Behavior and Training  •   Jasey Day  •   Mar 17, 2016


A top reason for getting a dog is to have a walking companion. In addition to exercise, walks provide socialization and mental stimulation (smells and sights galore!) for the dog.

With spring around the corner, wouldn’t it be nice to get on the right track to have an enjoyable walking buddy? Train your dog to walk politely on leash by using these techniques:

Stop whenever your dog pulls and the leash is tight.

This is often referred to as “be-a-tree” because you are unmovable (like a tree). Your dog learns that there is no forward motion when he pulls! Variations of be-a-tree include changing directions after you stop - say your dog’s name and then walk the opposite direction. You may need to be-a-tree 20 times to go even a block! That gets boring for us impatient humans so let’s intermix be-a-tree with the next two methods.

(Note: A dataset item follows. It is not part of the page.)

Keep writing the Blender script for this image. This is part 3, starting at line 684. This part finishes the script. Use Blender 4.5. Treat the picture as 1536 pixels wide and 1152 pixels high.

Treat your dog when he is not pulling.

When your dog is walking next to you or near you with slack in the leash, this is the “cookie spot” where cookies happen! Over time, increase the duration that your dog has to walk in the “cookie spot” before you give him a treat.

Interact with your dog throughout the walk!

This helps keep his attention on you and may stop pulling before it starts. Every 10-100 feet, ask your dog to do a skill and then reward him with a treat, praise, or the continuation of the walk. Use commands such as sit, down, shake, or nose touch. For a nose touch, the dog races back to you and touches his nose to the palm of your hand – now the dog is closer to you and there is more slack on the leash!

Be consistent.

Work on loose leash walking every walk and ensure anyone who walks the dog is on board to not allow pulling. Be sure not to sometimes let the dog pull or the dog will learn that he sometimes gets to go where he wants to go by pulling, so he may try pulling all the time!

Use management devices sparingly.

If you don’t have time to work on loose leash walking but still need to exercise your dog, use a management device, such as a head halter (i.e. Gentle Leader) or an anti-pulling harness (i.e. Easy Walk).  These devices manage the pulling, but do NOT train your dog not to pull. Set a goal is to use the management device intermittently for 6-12 months (not the life of the dog) when you are unable to work on the loose leash training. Perhaps use the management tool only when you’re in a hurry or for the first part of your walk; then on the last part, attach the leash to the buckle collar and train.